▸ **Do this**:
Reproduce the entries shown below only from the line with "T('bush', 'scrub_bush', label, 'bush', x, w, ytop" down to the line with "scrub(1660, 1960, 9, 781, 150, ['olive', 'tan', 'grey'], 'low", keeping both end lines and copying each one exactly.
•••
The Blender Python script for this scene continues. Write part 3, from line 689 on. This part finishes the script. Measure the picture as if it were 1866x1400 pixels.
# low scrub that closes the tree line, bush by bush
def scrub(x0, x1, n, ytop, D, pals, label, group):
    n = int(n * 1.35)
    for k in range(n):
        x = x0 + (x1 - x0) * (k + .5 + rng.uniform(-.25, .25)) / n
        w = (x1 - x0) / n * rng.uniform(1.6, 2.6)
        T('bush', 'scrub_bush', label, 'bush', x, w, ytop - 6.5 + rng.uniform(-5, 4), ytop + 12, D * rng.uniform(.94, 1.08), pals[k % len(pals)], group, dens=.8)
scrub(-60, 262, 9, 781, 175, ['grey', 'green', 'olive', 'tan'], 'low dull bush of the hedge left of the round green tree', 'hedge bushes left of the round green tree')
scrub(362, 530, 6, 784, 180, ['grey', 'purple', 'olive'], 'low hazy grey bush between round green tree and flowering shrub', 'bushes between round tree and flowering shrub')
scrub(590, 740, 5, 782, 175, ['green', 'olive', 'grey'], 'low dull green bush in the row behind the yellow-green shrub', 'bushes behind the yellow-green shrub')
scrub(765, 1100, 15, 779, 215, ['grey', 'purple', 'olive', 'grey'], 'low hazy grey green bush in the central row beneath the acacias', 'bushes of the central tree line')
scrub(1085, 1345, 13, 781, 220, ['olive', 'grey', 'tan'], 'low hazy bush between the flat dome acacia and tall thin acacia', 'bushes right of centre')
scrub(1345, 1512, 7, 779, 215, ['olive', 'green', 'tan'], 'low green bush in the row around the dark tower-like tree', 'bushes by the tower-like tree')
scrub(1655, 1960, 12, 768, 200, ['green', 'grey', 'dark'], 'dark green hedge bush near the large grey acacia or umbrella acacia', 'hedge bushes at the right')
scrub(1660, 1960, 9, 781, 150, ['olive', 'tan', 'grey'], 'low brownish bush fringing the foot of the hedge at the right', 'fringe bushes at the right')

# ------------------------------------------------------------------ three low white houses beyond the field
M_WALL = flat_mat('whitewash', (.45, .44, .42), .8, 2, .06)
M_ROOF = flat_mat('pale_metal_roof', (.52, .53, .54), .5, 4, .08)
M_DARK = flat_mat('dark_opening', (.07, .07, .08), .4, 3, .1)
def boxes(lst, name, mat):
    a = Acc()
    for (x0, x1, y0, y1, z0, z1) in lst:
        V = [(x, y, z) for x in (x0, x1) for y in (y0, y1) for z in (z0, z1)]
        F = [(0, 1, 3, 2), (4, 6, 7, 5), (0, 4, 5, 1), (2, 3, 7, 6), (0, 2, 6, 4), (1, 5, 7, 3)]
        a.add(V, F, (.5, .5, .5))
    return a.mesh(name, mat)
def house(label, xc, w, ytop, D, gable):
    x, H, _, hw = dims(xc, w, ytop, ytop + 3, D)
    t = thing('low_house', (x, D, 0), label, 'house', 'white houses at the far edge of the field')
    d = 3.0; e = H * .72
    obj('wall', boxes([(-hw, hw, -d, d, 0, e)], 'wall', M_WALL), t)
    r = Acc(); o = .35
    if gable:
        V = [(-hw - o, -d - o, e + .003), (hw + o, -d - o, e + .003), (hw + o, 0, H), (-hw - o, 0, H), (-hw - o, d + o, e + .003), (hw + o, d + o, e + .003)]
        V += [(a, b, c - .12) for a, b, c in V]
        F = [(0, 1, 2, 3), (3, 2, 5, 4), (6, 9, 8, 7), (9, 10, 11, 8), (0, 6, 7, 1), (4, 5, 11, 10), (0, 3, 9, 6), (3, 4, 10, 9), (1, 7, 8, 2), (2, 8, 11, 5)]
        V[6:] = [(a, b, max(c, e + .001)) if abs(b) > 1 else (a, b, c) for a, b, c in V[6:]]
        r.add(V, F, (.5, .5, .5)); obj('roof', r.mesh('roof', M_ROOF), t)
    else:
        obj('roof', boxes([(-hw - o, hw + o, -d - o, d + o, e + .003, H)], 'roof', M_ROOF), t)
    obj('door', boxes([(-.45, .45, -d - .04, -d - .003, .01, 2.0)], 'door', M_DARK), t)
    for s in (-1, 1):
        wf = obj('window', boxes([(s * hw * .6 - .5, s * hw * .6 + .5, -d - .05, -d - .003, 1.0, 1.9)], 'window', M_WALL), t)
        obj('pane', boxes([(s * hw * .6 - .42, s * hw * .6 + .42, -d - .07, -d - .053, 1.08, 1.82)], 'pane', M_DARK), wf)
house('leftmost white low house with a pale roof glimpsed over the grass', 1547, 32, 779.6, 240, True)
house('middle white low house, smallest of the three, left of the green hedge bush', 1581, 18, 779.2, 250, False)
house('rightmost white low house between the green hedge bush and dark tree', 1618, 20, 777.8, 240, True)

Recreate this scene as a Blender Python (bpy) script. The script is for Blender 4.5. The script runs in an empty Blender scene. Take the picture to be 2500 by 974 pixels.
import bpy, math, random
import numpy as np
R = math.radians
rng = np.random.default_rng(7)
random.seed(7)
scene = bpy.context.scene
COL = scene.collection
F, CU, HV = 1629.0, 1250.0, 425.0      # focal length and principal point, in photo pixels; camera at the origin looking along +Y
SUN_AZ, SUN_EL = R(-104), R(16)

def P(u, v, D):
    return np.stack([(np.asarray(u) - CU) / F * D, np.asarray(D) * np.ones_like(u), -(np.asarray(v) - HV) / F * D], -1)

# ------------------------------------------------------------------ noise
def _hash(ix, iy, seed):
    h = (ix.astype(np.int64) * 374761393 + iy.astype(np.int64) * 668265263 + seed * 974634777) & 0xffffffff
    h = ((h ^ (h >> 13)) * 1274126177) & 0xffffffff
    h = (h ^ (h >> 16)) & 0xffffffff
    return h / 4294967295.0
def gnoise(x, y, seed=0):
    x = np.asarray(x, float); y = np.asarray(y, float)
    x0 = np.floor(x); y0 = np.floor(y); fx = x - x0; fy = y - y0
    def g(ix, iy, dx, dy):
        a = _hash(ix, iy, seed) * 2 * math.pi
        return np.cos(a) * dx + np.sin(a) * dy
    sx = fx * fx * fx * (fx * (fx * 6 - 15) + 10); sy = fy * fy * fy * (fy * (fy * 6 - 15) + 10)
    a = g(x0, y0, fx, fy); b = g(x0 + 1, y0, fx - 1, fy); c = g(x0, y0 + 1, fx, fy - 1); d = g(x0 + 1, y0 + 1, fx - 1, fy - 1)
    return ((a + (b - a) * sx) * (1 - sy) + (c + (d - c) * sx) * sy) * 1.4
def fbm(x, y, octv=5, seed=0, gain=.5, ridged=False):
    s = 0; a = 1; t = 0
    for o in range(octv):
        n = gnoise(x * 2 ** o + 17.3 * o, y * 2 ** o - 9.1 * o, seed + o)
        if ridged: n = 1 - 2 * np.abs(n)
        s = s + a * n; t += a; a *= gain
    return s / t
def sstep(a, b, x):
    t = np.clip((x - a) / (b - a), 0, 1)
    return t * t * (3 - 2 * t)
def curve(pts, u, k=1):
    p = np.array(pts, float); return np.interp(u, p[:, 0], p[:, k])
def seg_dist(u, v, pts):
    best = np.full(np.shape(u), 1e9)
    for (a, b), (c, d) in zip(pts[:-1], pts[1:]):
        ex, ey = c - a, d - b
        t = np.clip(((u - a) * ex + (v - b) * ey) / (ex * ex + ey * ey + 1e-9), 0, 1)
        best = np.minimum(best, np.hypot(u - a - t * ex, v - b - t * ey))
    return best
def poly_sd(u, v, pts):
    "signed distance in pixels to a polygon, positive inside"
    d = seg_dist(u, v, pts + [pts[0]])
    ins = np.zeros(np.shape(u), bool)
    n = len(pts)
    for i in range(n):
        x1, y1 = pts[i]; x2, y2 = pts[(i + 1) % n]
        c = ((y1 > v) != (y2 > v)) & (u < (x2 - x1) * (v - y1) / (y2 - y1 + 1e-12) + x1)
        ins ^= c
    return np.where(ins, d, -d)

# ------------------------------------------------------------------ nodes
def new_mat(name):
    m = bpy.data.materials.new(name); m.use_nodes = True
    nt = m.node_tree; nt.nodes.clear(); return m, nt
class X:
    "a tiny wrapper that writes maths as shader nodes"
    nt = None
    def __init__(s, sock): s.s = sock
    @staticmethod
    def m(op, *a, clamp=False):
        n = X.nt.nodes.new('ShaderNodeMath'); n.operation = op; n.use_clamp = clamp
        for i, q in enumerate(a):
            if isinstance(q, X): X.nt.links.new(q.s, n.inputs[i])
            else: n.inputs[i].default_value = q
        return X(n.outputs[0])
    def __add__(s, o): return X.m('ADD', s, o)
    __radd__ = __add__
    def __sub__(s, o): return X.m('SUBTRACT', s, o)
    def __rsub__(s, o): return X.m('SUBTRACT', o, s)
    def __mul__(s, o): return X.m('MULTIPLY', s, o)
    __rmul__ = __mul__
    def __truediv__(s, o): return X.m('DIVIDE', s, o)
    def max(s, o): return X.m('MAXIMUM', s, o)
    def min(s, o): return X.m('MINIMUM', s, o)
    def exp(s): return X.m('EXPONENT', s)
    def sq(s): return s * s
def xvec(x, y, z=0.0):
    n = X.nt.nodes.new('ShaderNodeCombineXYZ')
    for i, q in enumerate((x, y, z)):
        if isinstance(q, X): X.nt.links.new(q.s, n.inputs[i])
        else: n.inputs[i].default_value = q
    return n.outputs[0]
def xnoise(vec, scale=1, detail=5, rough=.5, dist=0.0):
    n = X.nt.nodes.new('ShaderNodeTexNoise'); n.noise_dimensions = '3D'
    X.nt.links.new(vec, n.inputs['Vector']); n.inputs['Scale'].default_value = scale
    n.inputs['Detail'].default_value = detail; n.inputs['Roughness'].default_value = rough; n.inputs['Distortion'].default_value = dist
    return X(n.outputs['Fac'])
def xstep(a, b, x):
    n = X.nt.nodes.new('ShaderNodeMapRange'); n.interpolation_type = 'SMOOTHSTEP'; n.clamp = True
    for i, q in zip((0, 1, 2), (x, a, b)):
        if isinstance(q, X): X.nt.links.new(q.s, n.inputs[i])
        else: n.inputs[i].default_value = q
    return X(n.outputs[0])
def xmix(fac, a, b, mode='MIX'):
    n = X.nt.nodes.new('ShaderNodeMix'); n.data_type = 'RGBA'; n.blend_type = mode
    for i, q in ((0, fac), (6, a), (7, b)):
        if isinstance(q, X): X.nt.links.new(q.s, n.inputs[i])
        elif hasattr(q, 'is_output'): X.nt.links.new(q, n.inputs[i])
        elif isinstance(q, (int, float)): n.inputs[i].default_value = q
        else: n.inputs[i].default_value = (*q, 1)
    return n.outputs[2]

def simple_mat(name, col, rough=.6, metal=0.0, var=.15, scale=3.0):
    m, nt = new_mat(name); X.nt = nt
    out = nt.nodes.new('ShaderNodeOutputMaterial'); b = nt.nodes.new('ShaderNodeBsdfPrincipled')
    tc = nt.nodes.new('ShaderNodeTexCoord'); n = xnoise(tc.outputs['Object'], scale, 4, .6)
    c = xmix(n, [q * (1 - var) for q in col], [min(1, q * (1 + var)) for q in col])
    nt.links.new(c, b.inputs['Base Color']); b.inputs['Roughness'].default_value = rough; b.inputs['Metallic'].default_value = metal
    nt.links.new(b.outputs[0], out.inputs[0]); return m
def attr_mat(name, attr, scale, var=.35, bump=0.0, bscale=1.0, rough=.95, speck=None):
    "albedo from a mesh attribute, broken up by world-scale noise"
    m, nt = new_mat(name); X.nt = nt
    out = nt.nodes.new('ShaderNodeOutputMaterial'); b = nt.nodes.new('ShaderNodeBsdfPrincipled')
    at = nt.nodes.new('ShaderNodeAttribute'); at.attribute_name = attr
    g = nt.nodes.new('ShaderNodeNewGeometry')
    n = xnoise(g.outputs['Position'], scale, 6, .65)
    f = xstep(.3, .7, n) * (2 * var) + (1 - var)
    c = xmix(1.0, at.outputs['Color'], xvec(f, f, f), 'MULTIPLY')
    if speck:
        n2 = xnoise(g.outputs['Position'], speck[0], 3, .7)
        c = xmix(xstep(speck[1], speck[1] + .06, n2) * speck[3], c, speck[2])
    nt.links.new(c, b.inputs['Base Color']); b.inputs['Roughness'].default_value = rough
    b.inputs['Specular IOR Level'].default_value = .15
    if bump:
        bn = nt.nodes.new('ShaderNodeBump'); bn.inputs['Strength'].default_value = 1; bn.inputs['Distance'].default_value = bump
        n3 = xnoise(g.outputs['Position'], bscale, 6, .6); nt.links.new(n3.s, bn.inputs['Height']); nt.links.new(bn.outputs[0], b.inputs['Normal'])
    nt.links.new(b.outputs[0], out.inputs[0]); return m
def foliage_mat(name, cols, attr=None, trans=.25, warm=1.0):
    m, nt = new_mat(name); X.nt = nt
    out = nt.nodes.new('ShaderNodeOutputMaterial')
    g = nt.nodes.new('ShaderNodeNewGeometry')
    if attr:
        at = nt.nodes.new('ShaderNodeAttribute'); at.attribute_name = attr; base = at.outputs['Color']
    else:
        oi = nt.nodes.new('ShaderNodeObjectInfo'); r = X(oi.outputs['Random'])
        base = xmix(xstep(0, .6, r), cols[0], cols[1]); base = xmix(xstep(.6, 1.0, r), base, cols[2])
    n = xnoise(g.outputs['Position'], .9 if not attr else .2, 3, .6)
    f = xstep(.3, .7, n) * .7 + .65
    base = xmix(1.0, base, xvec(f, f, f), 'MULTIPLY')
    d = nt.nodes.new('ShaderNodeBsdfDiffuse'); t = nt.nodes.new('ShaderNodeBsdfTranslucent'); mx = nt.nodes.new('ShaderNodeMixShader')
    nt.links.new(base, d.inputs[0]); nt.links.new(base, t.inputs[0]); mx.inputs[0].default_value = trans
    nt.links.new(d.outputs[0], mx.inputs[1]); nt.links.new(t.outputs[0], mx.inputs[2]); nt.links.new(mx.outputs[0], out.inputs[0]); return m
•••
▸ **Exercise response**:
        T('bush', 'scrub_bush', label, 'bush', x, w, ytop - 6.5 + rng.uniform(-5, 4), ytop + 12, D * rng.uniform(.94, 1.08), pals[k % len(pals)], group, dens=.8)
scrub(-60, 262, 9, 781, 175, ['grey', 'green', 'olive', 'tan'], 'low dull bush of the hedge left of the round green tree', 'hedge bushes left of the round green tree')
scrub(362, 530, 6, 784, 180, ['grey', 'purple', 'olive'], 'low hazy grey bush between round green tree and flowering shrub', 'bushes between round tree and flowering shrub')
scrub(590, 740, 5, 782, 175, ['green', 'olive', 'grey'], 'low dull green bush in the row behind the yellow-green shrub', 'bushes behind the yellow-green shrub')
scrub(765, 1100, 15, 779, 215, ['grey', 'purple', 'olive', 'grey'], 'low hazy grey green bush in the central row beneath the acacias', 'bushes of the central tree line')
scrub(1085, 1345, 13, 781, 220, ['olive', 'grey', 'tan'], 'low hazy bush between the flat dome acacia and tall thin acacia', 'bushes right of centre')
scrub(1345, 1512, 7, 779, 215, ['olive', 'green', 'tan'], 'low green bush in the row around the dark tower-like tree', 'bushes by the tower-like tree')
scrub(1655, 1960, 12, 768, 200, ['green', 'grey', 'dark'], 'dark green hedge bush near the large grey acacia or umbrella acacia', 'hedge bushes at the right')
scrub(1660, 1960, 9, 781, 150, ['olive', 'tan', 'grey'], 'low brownish bush fringing the foot of the hedge at the right', 'fringe bushes at the right')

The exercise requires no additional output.